Mohammed Khatami: "Nothing should prevent dialogue and understanding between our two nations"

The Iranian president, Mohammed Khatami, has made an unprecedented address to the American people in which he repeated his call for a greater dialogue and contact between the two nations.

But Mr Khatami, who was elected in the presidential elections in May, made it clear that Tehran is not yet ready to open an official dialogue with the American administration.


BBC correspondent Richard Lister reports on the US reaction to the interview (1'03")
In an interview with the American Cable News Network, CNN, he said: "Nothing should prevent dialogue and understanding between our two nations. [But] there is [still] a great mistrust between us."
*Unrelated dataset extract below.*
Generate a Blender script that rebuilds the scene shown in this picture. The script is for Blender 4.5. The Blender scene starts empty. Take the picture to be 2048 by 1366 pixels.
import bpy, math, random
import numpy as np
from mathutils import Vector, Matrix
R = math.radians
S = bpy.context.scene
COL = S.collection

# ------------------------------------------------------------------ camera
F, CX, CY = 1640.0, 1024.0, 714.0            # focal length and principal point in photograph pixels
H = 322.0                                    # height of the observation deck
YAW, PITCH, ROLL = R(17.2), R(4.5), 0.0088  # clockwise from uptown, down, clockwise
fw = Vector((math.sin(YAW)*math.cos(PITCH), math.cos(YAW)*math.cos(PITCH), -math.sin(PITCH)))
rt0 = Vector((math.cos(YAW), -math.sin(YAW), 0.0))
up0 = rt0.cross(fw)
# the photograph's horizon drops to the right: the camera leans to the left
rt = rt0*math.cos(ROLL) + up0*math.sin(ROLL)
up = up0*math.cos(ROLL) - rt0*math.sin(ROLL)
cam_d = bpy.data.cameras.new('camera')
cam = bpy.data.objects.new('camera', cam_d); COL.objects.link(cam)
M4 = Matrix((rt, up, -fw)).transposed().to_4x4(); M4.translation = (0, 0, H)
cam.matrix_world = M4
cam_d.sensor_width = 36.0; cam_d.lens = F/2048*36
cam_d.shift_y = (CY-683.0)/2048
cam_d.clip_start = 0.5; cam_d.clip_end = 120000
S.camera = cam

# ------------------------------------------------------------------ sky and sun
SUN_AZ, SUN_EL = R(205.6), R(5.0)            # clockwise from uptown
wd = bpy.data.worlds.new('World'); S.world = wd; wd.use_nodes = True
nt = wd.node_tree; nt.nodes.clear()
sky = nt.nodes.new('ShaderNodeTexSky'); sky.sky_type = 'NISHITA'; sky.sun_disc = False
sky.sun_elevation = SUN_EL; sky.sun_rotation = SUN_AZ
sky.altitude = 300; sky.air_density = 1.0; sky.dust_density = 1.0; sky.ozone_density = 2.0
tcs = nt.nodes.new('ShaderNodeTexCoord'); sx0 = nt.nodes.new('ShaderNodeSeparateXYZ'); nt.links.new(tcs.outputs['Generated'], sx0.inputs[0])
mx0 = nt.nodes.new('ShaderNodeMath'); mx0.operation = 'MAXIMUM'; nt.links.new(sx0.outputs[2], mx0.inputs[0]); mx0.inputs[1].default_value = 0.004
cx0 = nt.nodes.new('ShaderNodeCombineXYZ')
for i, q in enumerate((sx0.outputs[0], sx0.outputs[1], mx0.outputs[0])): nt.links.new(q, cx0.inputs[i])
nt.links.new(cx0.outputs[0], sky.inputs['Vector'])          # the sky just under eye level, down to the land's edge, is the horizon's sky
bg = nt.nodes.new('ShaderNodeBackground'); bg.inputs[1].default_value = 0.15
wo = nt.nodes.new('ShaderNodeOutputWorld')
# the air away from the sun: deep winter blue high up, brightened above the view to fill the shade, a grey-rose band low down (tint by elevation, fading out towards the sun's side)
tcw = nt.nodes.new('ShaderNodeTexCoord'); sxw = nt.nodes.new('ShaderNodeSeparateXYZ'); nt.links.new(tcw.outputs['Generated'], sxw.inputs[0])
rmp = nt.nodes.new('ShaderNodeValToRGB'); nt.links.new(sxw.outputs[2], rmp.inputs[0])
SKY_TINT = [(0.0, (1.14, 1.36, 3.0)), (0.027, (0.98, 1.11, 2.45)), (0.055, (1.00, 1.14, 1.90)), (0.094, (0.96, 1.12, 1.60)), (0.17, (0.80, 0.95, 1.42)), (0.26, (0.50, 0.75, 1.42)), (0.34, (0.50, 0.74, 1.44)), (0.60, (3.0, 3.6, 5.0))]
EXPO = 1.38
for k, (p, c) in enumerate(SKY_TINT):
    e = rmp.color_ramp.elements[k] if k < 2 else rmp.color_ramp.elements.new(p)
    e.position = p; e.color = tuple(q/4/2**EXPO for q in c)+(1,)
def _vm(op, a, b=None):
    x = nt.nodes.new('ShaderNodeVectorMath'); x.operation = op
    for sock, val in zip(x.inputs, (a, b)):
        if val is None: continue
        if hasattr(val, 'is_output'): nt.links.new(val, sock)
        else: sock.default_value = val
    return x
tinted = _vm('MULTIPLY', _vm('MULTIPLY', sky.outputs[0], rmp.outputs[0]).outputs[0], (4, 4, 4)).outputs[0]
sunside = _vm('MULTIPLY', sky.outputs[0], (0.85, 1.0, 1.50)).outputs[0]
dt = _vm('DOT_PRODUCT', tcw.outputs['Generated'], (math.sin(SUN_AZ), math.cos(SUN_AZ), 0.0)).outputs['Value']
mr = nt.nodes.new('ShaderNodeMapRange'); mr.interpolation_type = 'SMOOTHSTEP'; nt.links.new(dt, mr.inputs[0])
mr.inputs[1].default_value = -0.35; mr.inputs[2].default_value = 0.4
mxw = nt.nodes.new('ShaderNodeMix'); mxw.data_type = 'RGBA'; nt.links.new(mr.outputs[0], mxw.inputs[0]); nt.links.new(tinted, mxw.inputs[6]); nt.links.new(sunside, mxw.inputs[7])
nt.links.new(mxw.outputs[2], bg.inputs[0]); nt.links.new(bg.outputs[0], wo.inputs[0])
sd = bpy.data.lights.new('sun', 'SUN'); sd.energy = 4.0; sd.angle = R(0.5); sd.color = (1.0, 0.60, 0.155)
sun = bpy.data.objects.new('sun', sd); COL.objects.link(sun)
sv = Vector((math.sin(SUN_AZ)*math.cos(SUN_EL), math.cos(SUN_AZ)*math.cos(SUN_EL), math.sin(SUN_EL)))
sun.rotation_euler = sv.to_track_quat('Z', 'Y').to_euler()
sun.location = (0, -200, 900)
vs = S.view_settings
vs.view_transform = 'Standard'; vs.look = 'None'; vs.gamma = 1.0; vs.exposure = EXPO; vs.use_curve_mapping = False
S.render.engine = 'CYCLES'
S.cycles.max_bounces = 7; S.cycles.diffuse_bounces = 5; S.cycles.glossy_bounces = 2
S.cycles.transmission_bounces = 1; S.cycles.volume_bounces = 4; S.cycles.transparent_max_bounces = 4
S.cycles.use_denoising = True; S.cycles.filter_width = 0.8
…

In the first address by an Iranian leader to the people of the United States since the 1979 Islamic revolution, he said: "If negotiations are not based on mutual respect they will never lead to positive results."

Asked about the long-running hostage crisis at the US embassy in Tehran in 1979/1980, when US diplomats were detained by Islamic revolutionaries, Mr Khatami blamed "flaws" in American policy.


[ image: Mr Khatami has tried to distance himself from his Conservative predecessors]
Mr Khatami has tried to distance himself from his Conservative predecessors
"This was a crying out of the people against a humiliation and inequality imposed upon them by the policies of the United States and others," he said, adding that Iran was now a modern democracy that obeyed international laws.

The hostage crisis led to the severing of ties with the US in 1980, the year after the Islamic revolution which ousted the US-backed shah.

Mr Khatami, a relative moderate, said Iranians did not harbour any ill will towards the American people.

But he said US actions such as the shooting down of an Iranian civilian airliner in 1988 by a US warship in the Gulf, which killed around 300 people, and a move by the US Congress to grant $20m to topple the Iranian government were considered "undermining and confrontational."

"Our objection is to the type of relationship where our nation is humilitated and oppressed," he said.